Another factor is its deep integration with a Google account, the preferred way for millions to use email (Gmail), access maps (Google Maps) and watch videos (YouTube). Signing in on a new device will also bring bookmarks and shared history from all your other devices. 

Chrome has built what looks like an unassailable lead among web browsers, but Microsoft Edge is attempting to bridge that gap.

Its latest major version was available in January, but it will now come bundled with all future Windows 10 updates.

Any device running Windows 10 software from April 2018 onwards is thought to be compatible with the latest version of Edge, meaning far more users are now exposed to Edge than in the past.

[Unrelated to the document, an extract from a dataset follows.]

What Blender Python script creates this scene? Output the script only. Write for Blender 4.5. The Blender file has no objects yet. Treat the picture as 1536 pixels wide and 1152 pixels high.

Ironically, Edge now uses Chromium, the open-source software that has formed the backbone of Chrome since it launched.  

In an official blog post, Microsoft draws attention to features which may tempt you to make the switch to Edge. Smart copy allows you to select specific elements of a web page and quickly paste it to another location, while a dedicated reading mode and the ability to create collections are both yet to be offered in Chrome. 

All of this is synced via a Microsoft account, which brings the like of Outlook, Teams and Office apps under one roof. It's a compelling alternative to Google's lineup, albeit not quite as comprehensive.  

Of course, if everyone was using Windows 10 in S mode they would be unable to download Chrome, but that will probably never have mainstream appeal. Further restrictions against Chrome on Home or Pro versions of Windows 10 seem unlikely, and Microsoft wants Edge to stand out in its own right rather than being the only credible option. 

Edge did little to stand out when it first launched alongside Windows 10 in 2015, but there are now genuine reasons why you might want to choose it over the competition. 

The rapid rise of Google Chrome since it was launched in 2008 will surely give Microsoft hope that Edge can reach similarly lofty heights.